Material provided>
·····

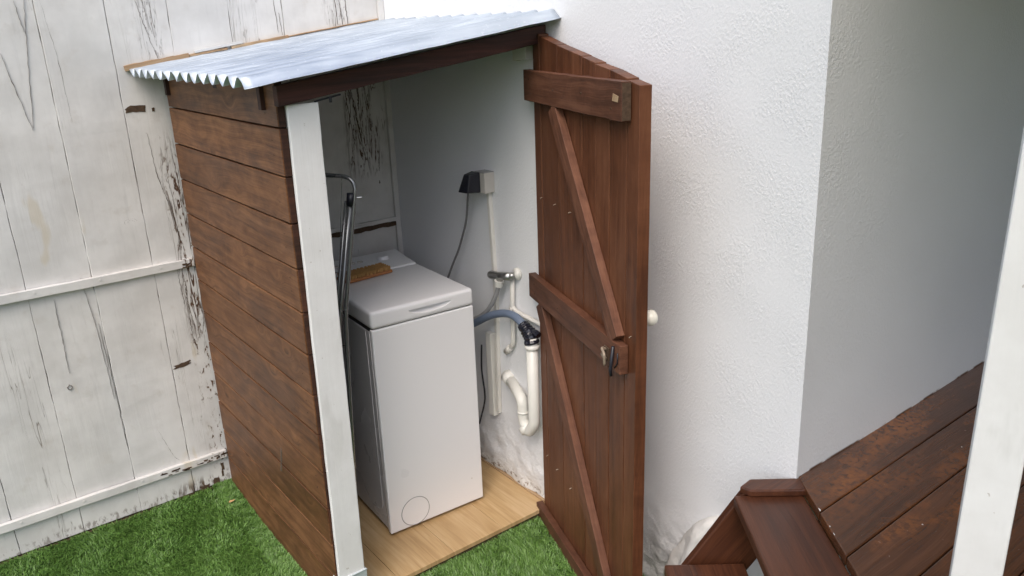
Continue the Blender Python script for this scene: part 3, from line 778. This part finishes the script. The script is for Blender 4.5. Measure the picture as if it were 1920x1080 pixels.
# controls printed on the console, worn and barely readable: dial and keys
dk = lambda a, b: WO+WX*a+WY*b+UP*(.8795+(b-.42)/.18*.020)
mb = MB(); mb.tube([dk(.30, .52), dk(.30, .52)+UP*.014], [.024, .020], 24); mb.build('dial', M['enamel_lid'], con, smooth=False)
mb = MB()
for k in range(5): mb.box(dk(.07+.034*k, .53)+UP*.002, (.022, .012, .005), AX)
build_each(mb, 'button', M['socket'], con, bevel=.001)
# filter cover
fc = WO+WX*.104+WY*(-.0008)+UP*.072
mb = MB(); mb.tube([fc+WY*.002, fc-WY*.0006], .0560, 48)
cov = mb.build('filter_cover', M['enamel'], wm)
mb = MB(); mb.tube([fc+(WX*math.cos(a)+UP*math.sin(a))*.0570-WY*.0000 for a in np.linspace(0, 2*math.pi, 49)], .0015, 8, caps=False); mb.build('cover_groove', M['grey_hose'], cov)
mb = MB(); p = WO+WX*.352+UP*.115; mb.tube([p+WY*.001, p-WY*.0008], .0022, 10); mb.build('plug', M['socket'], wm)
for a, b in ((.04, .05), (.36, .05), (.04, .55), (.36, .55)):
    mb = MB(); p = WO+WX*a+WY*b; mb.tube([p+UP*.0005, p+UP*.016], .016, 12); mb.build('foot', M['black'], wm)

# ---- scrubbing brush lying on the lid
sb = empty('scrubbing_brush', (-.42, -.42, .878)); tag(sb, 'orange wooden scrubbing brush with tan bristles up, lying on the washing machine lid', 'brush')
bx = Vector((math.cos(R(4)), math.sin(R(4)), 0)); by = Vector((-bx.y, bx.x, 0)); bc_ = Vector((-.400, -.412, .8795))
mb = MB(); mb.box(bc_+UP*.007, (.200, .080, .012), (bx, by, UP), grain=0, segs=8, jit=.0006); mb.build('wooden_back', M['brushwood'], sb, .003)
mb = MB(); random.seed(8)
for i in range(12):
    for j in range(5):
        p = bc_+bx*(-.090+i*.0164)+by*(-.031+j*.0155)+UP*.013
        for q in range(22):
            a = random.uniform(0, 6.28); o_ = (bx*math.cos(a)+by*math.sin(a)); s_ = p+o_*random.uniform(.001, .006); e = s_+o_*random.uniform(0, .0012)+UP*random.uniform(.013, .015); mb.tube([s_, e], .0013, 4)
mb.build('bristles', M['tan'], sb)

# ---- folded clothes airer
ar = empty('clothes_airer', (-.70, -.86, 0)); tag(ar, 'folded grey metal clothes airer leaning between washing machine and white post', 'clothes airer')
def tb(name, pts, r, m='rack', rad=.05, par=ar, n=10): mb = MB(); mb.tube(corner(pts, rad, 7), r, n); return mb.build(name, M[m], par, smooth=True)
# outer hoop
tb('frame', [(-.845, -.645, .14), (-.80, -.665, 1.365), (-.622, -.868, 1.348), (-.701, -.860, .923), (-.712, -.860, .743), (-.75, -.860, .02)], .0065)
tb('frame', [(-.643, -.860, 1.290), (-.722, -.860, .911), (-.80, -.86, .30)], .0070)
tb('frame', [(-.650, -.842, 1.275), (-.722, -.842, .93), (-.79, -.842, .40)], .0055)
mb = MB(); mb.tube([(-.641, -.860, 1.300), (-.645, -.858, 1.262)], .0125, 12); mb.build('plastic_joint', M['black'], ar, smooth=True)
mb = MB(); mb.tube([(-.629, -.866, 1.285), (-.612, -.872, 1.285)], .003, 8); mb.build('rivet', M['chrome'], ar)
for k, (f0) in enumerate((.12, .30, .48, .66, .84)):
    a = Vector((-.80, -.665, 1.362)).lerp(Vector((-.627, -.872, 1.345)), f0); b = a+Vector((-.13, .02, -1.0))
    mb = MB(); mb.tube([a, a.lerp(b, .5)+Vector((0, 0, 0)), b], .0012, 5); mb.build('wire', M['rack'], ar)
for z in (1.05, .93, .82):
    mb = MB(); mb.tube([(-.82, -.66, z+.02), (-.675-(1.05-z)*.16, -.858, z)], .0012, 5); mb.build('wire', M['rack'], ar)

# ---- socket box, plug and lead
sk = empty('wall_socket', (0, -.69, 1.22)); tag(sk, 'beige weatherproof wall socket with a black cover flap, high on the wall', 'socket')
rbox('socket_box', (-.045, -.725, 1.186), (-.0, -.665, 1.262), .004, M['socket'], sk, 3)
mb = MB(); mb.box((-.024, -.695, 1.262), (.046, .058, .003)); mb.build('box_lip', M['grey_hose'], sk, .001)
mb = MB(); mb.prism([(-.047, -.668, 1.262), (-.115, -.650, 1.215), (-.112, -.650, 1.206), (-.050, -.668, 1.192)], (0, .0, 0.0001))
mb = MB()
A = [(-.046, -.700, 1.263), (-.046, -.648, 1.263), (-.046, -.632, 1.182), (-.046, -.700, 1.188)]; B = [(-.088, -.690, 1.256), (-.088, -.655, 1.256), (-.108, -.640, 1.190), (-.100, -.690, 1.190)]
for q in A+B: mb.v.append(Vector(q)); mb.b.append(Vector(q)); mb.r.append(.5)
for f in ((0, 1, 2, 3), (7, 6, 5, 4), (0, 4, 5, 1), (1, 5, 6, 2), (2, 6, 7, 3), (3, 7, 4, 0)): mb.f.append(f[::-1]); mb.mi.append(0)
mb.build('cover_flap', M['black'], sk, .004)
cb = MB(); cb.tube(spline([(-.060, -.640, 1.195), (-.058, -.632, 1.165), (-.050, -.612, 1.12), (-.045, -.590, 1.06), (-.042, -.558, 1.000), (-.042, -.520, .93), (-.045, -.475, .86), (-.048, -.430, .78), (-.05, -.40, .70), (-.06, -.38, .5)], 6), .0042, 8)
cbo = cb.build('power_cable', M['cable'], smooth=True); tag(cbo, 'thin grey power cable hanging from the wall socket behind the washing machine', 'cable')

# ---- trunking on the wall
mb = MB(); mb.bar((-.009, -.699, 1.185), (-.009, -.716, .80), .016, .016, up=(0, 1, 0), segs=10, jit=.0005); mb.bar((-.009, -.716, .80), (-.009, -.700, .28), .016, .016, up=(0, 1, 0), segs=10, jit=.0005)
cd_ = mb.build('conduit', M['paintpipe'], None, .002); tag(cd_, 'narrow white painted conduit running down the wall from the socket', 'conduit')
mb = MB(); mb.bar((-.012, -.668, .62), (-.012, -.668, .262), .034, .024, up=(0, 1, 0), segs=6, jit=.0004)
cd2 = mb.build('trunking', M['pvc'], None, .002); tag(cd2, 'wide cream cable trunking low on the wall beside the washing machine', 'trunking')
mb = MB(); mb.tube(spline([(-.03, -.63, .56), (-.03, -.622, .45), (-.034, -.640, .36), (-.03, -.628, .30), (-.04, -.60, .20)], 6), .0035, 8); o = mb.build('black_cable', M['black'], smooth=True); tag(o, 'black cable sagging between trunking and washing machine', 'cable')

# ---- tap, feed pipe, hoses, waste pipe
tp = empty('water_tap', (0, -.83, .885)); tag(tp, 'small dull grey metal washing machine tap on a white wall flange', 'tap')
mb = MB(); mb.tube([(-.001, -.846, .900), (-.010, -.846, .900), (-.016, -.843, .899)], [.024, .023, .016], 20); mb.build('flange', M['pvc'], tp, smooth=True)
mb = MB(); mb.tube([(-.012, -.842, .897), (-.036, -.838, .895)], .013, 14); mb.tube([(-.036, -.848, .897), (-.040, -.790, .888)], .0155, 16); mb.tube([(-.040, -.800, .888), (-.040, -.780, .868)], .011, 12); mb.build('tap_body', M['chrome'], tp, smooth=True)
mb = MB(); mb.tube([(-.040, -.792, .889), (-.041, -.735, .880), (-.041, -.728, .879)], [.0135, .0165, .015], 10); mb.build('tap_handle', M['chrome'], tp)
mb = MB(); mb.tube([(-.041, -.7285, .879), (-.041, -.7235, .878)], .009, 10); mb.build('handle_cap', M['black'], tp)
mb = MB(); mb.tube([(-.040, -.782, .868), (-.040, -.776, .845)], [.019, .016], 10); mb.build('hose_nut', M['pvc'], tp)
mb = MB(); mb.tube(spline([(-.040, -.776, .850), (-.042, -.764, .815), (-.045, -.735, .765), (-.05, -.690, .715), (-.06, -.635, .680), (-.08, -.57, .655), (-.10, -.50, .64)], 8), .0088, 12)
o = mb.build('inlet_hose', M['grey_hose'], smooth=True); tag(o, 'grey inlet hose curving from the tap down behind the washing machine', 'hose')
fp = empty('water_pipe', (0, -.82, .75)); tag(fp, 'thin white painted water pipe branching below the tap on the wall', 'pipe')
mb = MB(); mb.tube(corner([(-.018, -.832, .888), (-.018, -.826, .752), (-.020, -.828, .655), (-.020, -.826, .620), (-.016, -.785, .583)], .025, 6), .0088, 12); mb.build('pipe_run', M['paintpipe'], fp, smooth=True)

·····

To do> Emit the lines of the material exactly, from its first line to the line containing "mb = MB(); p = WO+WX*a+WY*b;", inclusive; leave every picture out.

Reply to the task>
Continue the Blender Python script for this scene: part 3, from line 778. This part finishes the script. The script is for Blender 4.5. Measure the picture as if it were 1920x1080 pixels.
# controls printed on the console, worn and barely readable: dial and keys
dk = lambda a, b: WO+WX*a+WY*b+UP*(.8795+(b-.42)/.18*.020)
mb = MB(); mb.tube([dk(.30, .52), dk(.30, .52)+UP*.014], [.024, .020], 24); mb.build('dial', M['enamel_lid'], con, smooth=False)
mb = MB()
for k in range(5): mb.box(dk(.07+.034*k, .53)+UP*.002, (.022, .012, .005), AX)
build_each(mb, 'button', M['socket'], con, bevel=.001)
# filter cover
fc = WO+WX*.104+WY*(-.0008)+UP*.072
mb = MB(); mb.tube([fc+WY*.002, fc-WY*.0006], .0560, 48)
cov = mb.build('filter_cover', M['enamel'], wm)
mb = MB(); mb.tube([fc+(WX*math.cos(a)+UP*math.sin(a))*.0570-WY*.0000 for a in np.linspace(0, 2*math.pi, 49)], .0015, 8, caps=False); mb.build('cover_groove', M['grey_hose'], cov)
mb = MB(); p = WO+WX*.352+UP*.115; mb.tube([p+WY*.001, p-WY*.0008], .0022, 10); mb.build('plug', M['socket'], wm)
for a, b in ((.04, .05), (.36, .05), (.04, .55), (.36, .55)):
    mb = MB(); p = WO+WX*a+WY*b; mb.tube([p+UP*.0005, p+UP*.016], .016, 12); mb.build('foot', M['black'], wm)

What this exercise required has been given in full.